Instead of developing a ‘divorce by app’ scheme the government should consider allowing ‘no-win,  no-fee’ in family cases

Marilyn  Stowe

 

It has finally happened. After a slow and agonising demise legal aid has met its end at the hands of the coalition. Access to justice, one of the cornerstones of Western democracy, is under threat.

In family law the future is one in which self-represented litigants cram the courts and judges take a more inquisitorial approach to handling proceedings. The government isn’t leaving people to fend for themselves though; no, they are developing a ‘divorce app’ that will guide couples through the process.

There is no part of the above paragraph that doesn’t make me feel queasy for the prospects of thousands of families across the country who seek legal recourse every year. I have already witnessed at first-hand the challenges self-represented litigants face in understanding the law, navigating the court system and dealing with judges who have little experience of handling a case in these circumstances.

Judges are not only being told to ask more questions, making hearings much more like tribunals, but are also charged with undertaking case management to avoid massive backlogs. All of which is added to their current responsibilities of understanding a case, interpreting the law and adjudicating.

They are under more pressure than ever before. The days when they were only ever presented with two sides of a carefully constructed argument by well-trained solicitors are no more, and they must now undertake all the responsibilities outlined above with little or no additional support.

 

Realistic alternatives

If you have two opposing self-represented litigants, neither of whom understand the law and are bogged down in the details, and a judge who knows nothing of the case until he reads the papers shortly before the hearing, you are asking for a whole host of problems.

Fundamentally, there is a misconception that judges know it all when they cannot possibly be expected to. And there is a real danger that in this new era pressured judges are asked to rule on points they simply don&rsqrsquo;t know about.

Of course there is no substitute for legal aid. But if continuing with it is truly a political and economic impossibility, we need to look at alternatives that go beyond the gimmicks being touted.

One such alternative was suggested by Nicholas Cusworth QC, chair of the Family Law Bar Association, who believes law should be established to provide a default regime for the division of assets when relationships break down.

In my mind there is a very good reason why we don’t have community of marital property in this country, and that is it ignores needs. Millions of people would be affected and left worse off by such a change, likely burdening the welfare state with far more single parents.

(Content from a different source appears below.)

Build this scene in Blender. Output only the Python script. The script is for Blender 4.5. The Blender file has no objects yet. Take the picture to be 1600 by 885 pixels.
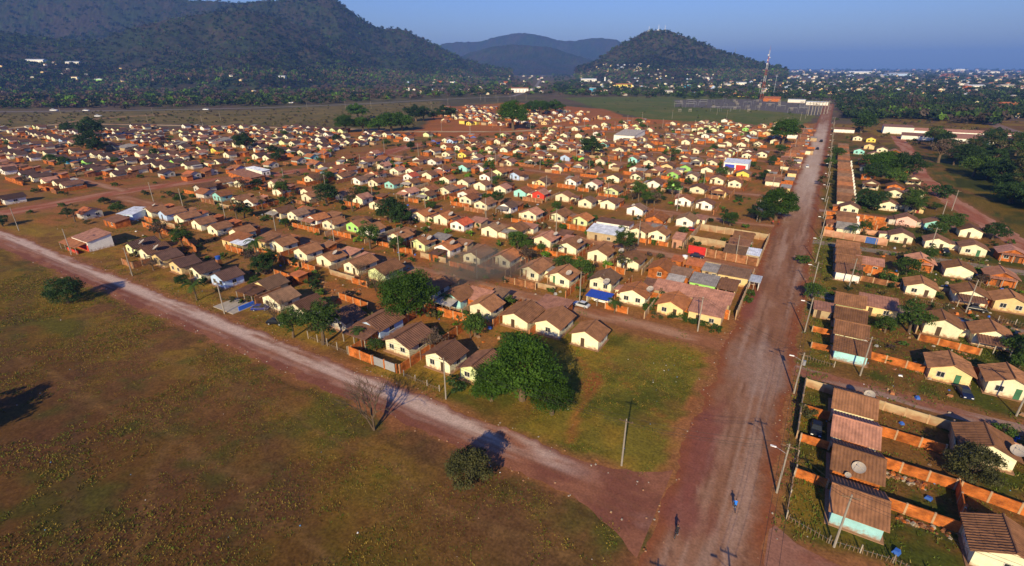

I have another suggestion, one that might just work. What if we changed the costs rules in family cases and got rid of the ‘no order ’ principle? This would create an opportunity for family lawyers to take up cases on a ‘no win, no fee’ basis, with the losing party paying a costs order set at the judge’s discretion. There is currently little risk in litigating, but if that risk were to return it would lead to lawyers being far more circumspect and reduce the number of cases reaching court.

Whatever fills the gap left by legal aid, it needs to do so quickly and effectively. And although we live in technologically- advanced, 24-hour society; I do not believe a mobile phone app quite fits the bill.